Abstract

The development of Russian civil law allows us to conclude that such an institution of the general theory of civil law as real obligations (obligatio propter rem) is no stranger to domestic law. At the same time, the existence of some relevant legal rules in federal laws and the recent jurisprudence of the Supreme Court of the Russian Federation allows us to confirm the conclusion. It demonstrates that there are more and more examples of real obligations in Russian law. Meanwhile, the possibility of the very existence of real obligations in Russian law remains a controversial issue in the Russian civil law doctrine. In the article, the author, raising the question of the permissibility of the existence of real obligations, systematically analyzes possible dogmatic and political-legal arguments, the answers to which make it possible to find the place of real obligations in the system of Russian civil law. At the beginning of the work, the author turns to the dogmatic grounds for substantiating real obligations. Thus, the author reveals the importance of the structure of the system of property law, the principles of numerus clausus and numerus apertus, the properties of following the law, and of the principle of privity of contract for the existence of the real obligations in the given legal order. In the second part of the article, the author tries to provide a political-legal justification for real obligations.
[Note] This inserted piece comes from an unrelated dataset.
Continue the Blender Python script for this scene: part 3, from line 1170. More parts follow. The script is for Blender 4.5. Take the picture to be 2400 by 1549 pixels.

The author compares the legal possibilities that are provided, on the one hand, by the use of real obligations in civil law transactions, and, on the other hand, by the use of limited real rights (for example, servitudes), legal restrictions on property rights and social norms (neighborly norms). In the final part of the article, the author summarizes the conclusions made in the article, coming mainly to the general conclusion that Russian private law does not contain serious dogmatic and political-legal preclusions to the existence of real obligations in the domestic legal order.